A transferência do ministro Luiz Fux da Primeira para a Segunda Turma do Supremo Tribunal Federal, autorizada pelo presidente Edson Fachin com base no artigo 19 do Regimento Interno do STF, tem implicações que vão além da mera reorganização administrativa.
A movimentação, solicitada por Fux em ofício e autorizada por Fachin, revela uma lacuna normativa no regimento — que não trata expressamente do destino da relatoria em casos de mudança de turma — e, ao mesmo tempo, altera a dinâmica interna de poder no Tribunal.
Reconfiguração da Segunda Turma
Com a transferência, Fux passará a integrar o colegiado atualmente composto por Gilmar Mendes, Dias Toffoli, André Mendonça e Kassio Nunes Marques. A entrada do ministro cria novo equilíbrio de forças, já que Fux tende a alinhar-se, em vários temas de direito penal e processual, à postura mais restritiva defendida por Mendonça e Nunes Marques — ambos indicados pelo ex-presidente Jair Bolsonaro.
Essa reconfiguração pode enfraquecer a maioria formada historicamente por Gilmar e Toffoli, cujos votos frequentemente prevaleciam em casos de repercussão criminal e de controle de investigações. Na prática, uma composição Fux–Mendonça–Nunes Marques poderia inverter entendimentos sedimentados em matérias sensíveis, sobretudo nos julgamentos de habeas corpus e ações penais que envolvem autoridades com prerrogativa de foro.
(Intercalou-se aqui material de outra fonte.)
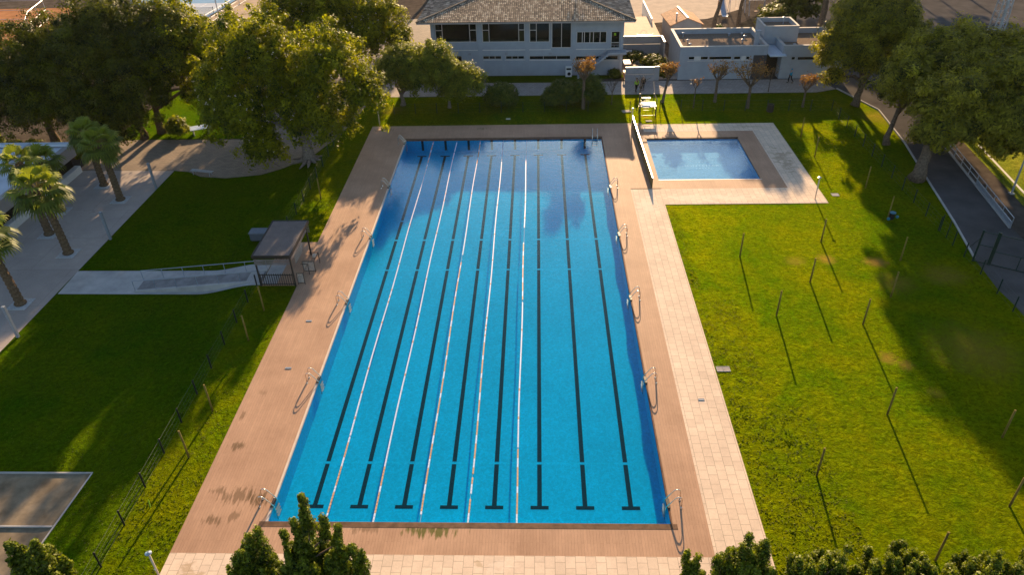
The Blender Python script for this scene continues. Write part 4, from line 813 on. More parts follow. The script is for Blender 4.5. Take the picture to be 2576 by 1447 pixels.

Impacto sobre o Coaf e o combate à lavagem de dinheiro
A mudança também repercute em processos relativos ao Coaf (Conselho de Controle de Atividades Financeiras). Atualmente, a Segunda Turma, sob a relatoria de Gilmar Mendes, tem firmado entendimento de que relatórios de inteligência financeira não podem ser encaminhados às autoridades policiais sem autorização judicial — uma interpretação que limita a atuação de órgãos de controle.
Fux, por sua vez, tem posição consolidada em sentido oposto, reconhecendo a legitimidade do compartilhamento direto de informações entre o Coaf e o Ministério Público ou a Polícia Federal, sem necessidade de prévia autorização judicial. Sua chegada ao colegiado, portanto, pode alterar o resultado de futuros julgamentos sobre o tema, reacendendo discussões que têm impacto direto sobre a política de combate à corrupção e à lavagem de dinheiro no país.
Primeira Turma perde um voto moderado
Na Primeira Turma, Fux deixará colegas de perfis distintos — Flávio Dino (presidente), Cármen Lúcia, Alexandre de Moraes e Cristiano Zanin. Sua saída tende a reforçar a maioria garantista no colegiado, hoje já inclinada a decisões de maior proteção a direitos fundamentais, especialmente sob a influência de Cármen e Zanin.
Com isso, a Primeira Turma passará a ter composição predominantemente voltada a casos de direitos fundamentais, liberdades públicas e controle de constitucionalidade de políticas sociais, enquanto a Segunda Turma se tornará, mais do que nunca, o núcleo dos julgamentos penais e de investigação de autoridades.
Lacuna regimental e ausência de critério sobre relatorias
O caso também evidencia a insuficiência do artigo 38 do Regimento Interno, que prevê substituição de relator apenas em caso de aposentadoria ou falecimento, sem tratar da mudança de turma. Na prática, o Supremo tem solucionado essas situações de forma casuística: o ministro que migra pode manter processos já sob sua relatoria, mesmo fora da turma de origem, ou ter parte deles redistribuída, conforme decisão da Presidência.
Essa falta de clareza alimenta insegurança quanto à validade de atos processuais praticados após a transferência e revela a necessidade de atualização regimental diante das complexas dinâmicas internas da Corte.